**Instructions to follow:** Copy out all lines in the data below containing the string "picture".

**Data provided:**

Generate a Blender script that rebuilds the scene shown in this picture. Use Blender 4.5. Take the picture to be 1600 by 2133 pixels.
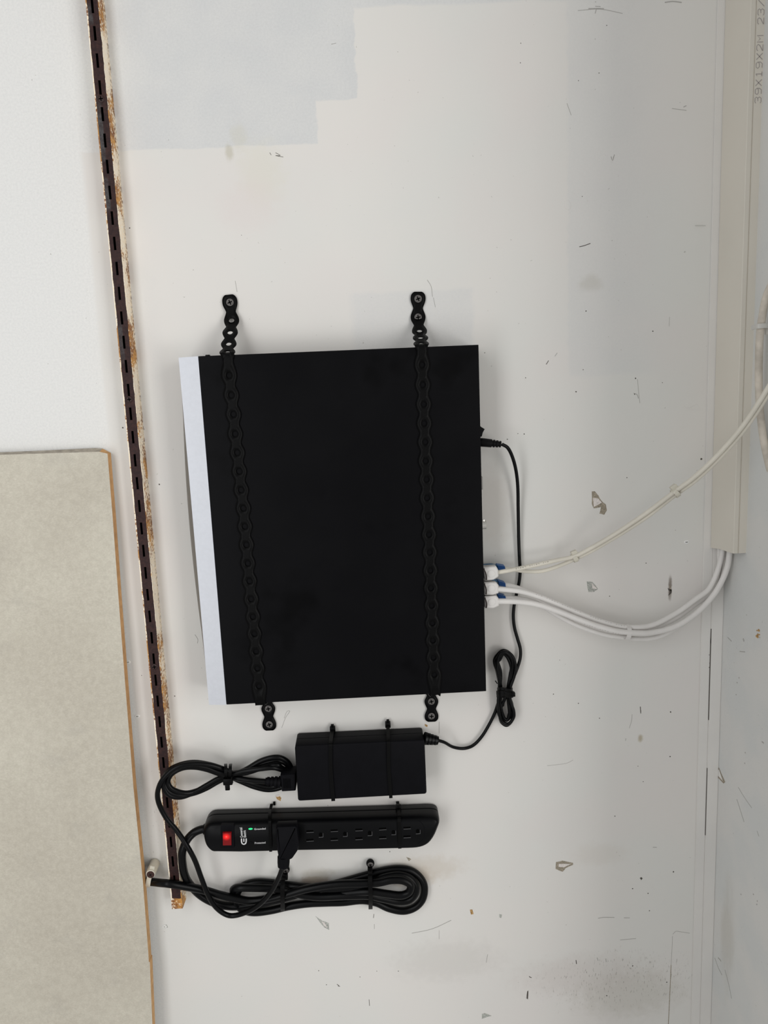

---

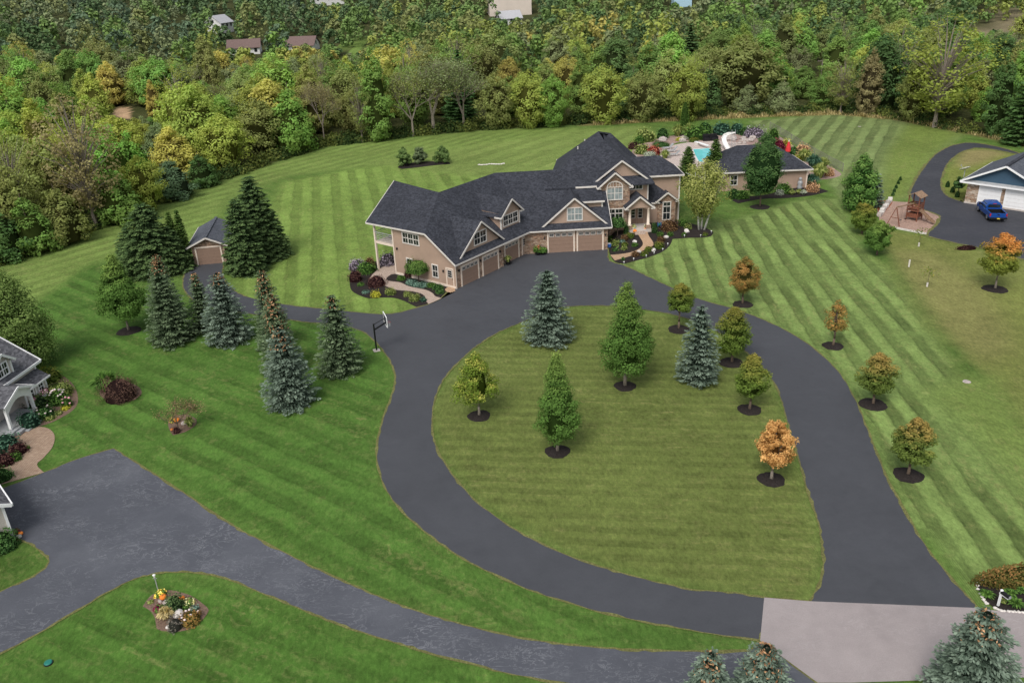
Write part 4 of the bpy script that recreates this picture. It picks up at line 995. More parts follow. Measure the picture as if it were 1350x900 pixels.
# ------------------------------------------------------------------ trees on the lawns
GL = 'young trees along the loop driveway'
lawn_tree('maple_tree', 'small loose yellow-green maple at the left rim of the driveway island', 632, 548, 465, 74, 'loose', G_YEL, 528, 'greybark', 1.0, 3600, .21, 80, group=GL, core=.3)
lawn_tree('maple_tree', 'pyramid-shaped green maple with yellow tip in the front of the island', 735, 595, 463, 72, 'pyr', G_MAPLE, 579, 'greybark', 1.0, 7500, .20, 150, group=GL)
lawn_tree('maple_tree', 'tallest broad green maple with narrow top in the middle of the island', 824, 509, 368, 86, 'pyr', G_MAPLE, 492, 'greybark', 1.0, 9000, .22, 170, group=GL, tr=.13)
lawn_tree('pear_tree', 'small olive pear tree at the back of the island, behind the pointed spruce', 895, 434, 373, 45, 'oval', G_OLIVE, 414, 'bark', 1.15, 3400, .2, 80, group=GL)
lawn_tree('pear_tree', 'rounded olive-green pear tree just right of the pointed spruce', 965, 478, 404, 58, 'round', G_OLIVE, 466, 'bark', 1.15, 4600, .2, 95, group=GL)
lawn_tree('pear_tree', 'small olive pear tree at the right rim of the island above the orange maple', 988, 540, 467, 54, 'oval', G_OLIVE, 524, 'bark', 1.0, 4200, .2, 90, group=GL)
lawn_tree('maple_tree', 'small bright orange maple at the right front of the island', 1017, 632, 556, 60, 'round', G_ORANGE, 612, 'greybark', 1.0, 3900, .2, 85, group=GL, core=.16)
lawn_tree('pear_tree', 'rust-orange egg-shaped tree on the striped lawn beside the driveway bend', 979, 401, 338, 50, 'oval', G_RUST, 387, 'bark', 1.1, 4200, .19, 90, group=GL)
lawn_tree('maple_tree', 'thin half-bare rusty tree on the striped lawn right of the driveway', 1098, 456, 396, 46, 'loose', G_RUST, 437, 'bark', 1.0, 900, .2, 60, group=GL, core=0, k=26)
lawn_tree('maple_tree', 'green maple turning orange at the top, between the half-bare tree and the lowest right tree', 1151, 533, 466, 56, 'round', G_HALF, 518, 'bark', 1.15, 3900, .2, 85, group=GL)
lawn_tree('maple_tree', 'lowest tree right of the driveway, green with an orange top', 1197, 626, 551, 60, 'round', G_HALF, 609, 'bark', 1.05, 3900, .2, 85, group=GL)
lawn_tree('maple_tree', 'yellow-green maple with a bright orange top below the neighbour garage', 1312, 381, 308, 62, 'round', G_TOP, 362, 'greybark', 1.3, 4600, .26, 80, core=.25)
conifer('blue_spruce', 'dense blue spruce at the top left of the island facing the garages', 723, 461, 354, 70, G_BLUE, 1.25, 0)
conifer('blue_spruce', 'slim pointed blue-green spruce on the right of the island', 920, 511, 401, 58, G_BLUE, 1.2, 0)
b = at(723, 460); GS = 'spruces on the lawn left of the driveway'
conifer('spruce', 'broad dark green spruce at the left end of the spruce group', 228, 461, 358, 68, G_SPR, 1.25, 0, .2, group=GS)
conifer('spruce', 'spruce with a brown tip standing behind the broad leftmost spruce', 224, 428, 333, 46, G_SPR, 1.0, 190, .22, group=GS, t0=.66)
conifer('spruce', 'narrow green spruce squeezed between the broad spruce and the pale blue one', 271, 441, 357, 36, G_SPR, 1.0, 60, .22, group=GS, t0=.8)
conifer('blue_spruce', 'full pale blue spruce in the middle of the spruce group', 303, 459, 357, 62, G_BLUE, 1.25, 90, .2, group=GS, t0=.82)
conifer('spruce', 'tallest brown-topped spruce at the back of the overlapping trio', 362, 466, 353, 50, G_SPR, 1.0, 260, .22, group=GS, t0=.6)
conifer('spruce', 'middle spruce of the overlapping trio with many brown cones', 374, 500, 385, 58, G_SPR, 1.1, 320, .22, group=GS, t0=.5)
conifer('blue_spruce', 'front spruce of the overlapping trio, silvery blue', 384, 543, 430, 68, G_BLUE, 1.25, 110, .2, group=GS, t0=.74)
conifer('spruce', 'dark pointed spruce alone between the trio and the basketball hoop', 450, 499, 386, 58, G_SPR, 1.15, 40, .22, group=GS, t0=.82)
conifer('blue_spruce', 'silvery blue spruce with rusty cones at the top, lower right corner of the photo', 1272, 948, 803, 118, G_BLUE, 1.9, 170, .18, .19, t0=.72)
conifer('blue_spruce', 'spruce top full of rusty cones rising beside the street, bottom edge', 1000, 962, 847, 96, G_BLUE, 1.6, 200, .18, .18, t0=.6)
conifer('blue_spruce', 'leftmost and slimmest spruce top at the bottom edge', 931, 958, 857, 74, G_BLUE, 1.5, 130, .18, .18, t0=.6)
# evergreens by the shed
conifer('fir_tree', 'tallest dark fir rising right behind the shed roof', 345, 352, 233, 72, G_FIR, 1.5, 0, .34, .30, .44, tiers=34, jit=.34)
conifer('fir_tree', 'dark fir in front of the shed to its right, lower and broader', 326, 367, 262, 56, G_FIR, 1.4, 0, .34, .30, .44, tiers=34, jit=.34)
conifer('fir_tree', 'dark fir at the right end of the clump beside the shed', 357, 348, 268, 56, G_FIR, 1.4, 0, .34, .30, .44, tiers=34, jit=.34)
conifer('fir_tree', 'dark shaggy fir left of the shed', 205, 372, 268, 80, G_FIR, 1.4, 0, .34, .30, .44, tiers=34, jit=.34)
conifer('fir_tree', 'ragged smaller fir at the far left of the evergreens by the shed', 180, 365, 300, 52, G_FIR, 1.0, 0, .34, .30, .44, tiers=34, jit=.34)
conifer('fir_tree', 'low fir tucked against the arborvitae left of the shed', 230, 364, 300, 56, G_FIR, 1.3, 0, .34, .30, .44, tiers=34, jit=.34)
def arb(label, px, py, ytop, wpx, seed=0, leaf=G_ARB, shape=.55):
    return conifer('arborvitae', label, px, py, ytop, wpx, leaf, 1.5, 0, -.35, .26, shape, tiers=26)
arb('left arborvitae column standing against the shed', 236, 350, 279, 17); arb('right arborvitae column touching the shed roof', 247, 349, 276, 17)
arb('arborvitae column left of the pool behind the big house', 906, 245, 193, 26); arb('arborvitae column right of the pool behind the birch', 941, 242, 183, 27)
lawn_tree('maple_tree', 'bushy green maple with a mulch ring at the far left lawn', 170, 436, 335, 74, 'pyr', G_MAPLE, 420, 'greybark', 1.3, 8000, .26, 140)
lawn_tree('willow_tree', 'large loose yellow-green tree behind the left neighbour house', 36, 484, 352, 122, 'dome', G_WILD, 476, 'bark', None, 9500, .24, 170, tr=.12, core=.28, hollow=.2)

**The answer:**
Generate a Blender script that rebuilds the scene shown in this picture. Use Blender 4.5. Take the picture to be 1600 by 2133 pixels.
Write part 4 of the bpy script that recreates this picture. It picks up at line 995. More parts follow. Measure the picture as if it were 1350x900 pixels.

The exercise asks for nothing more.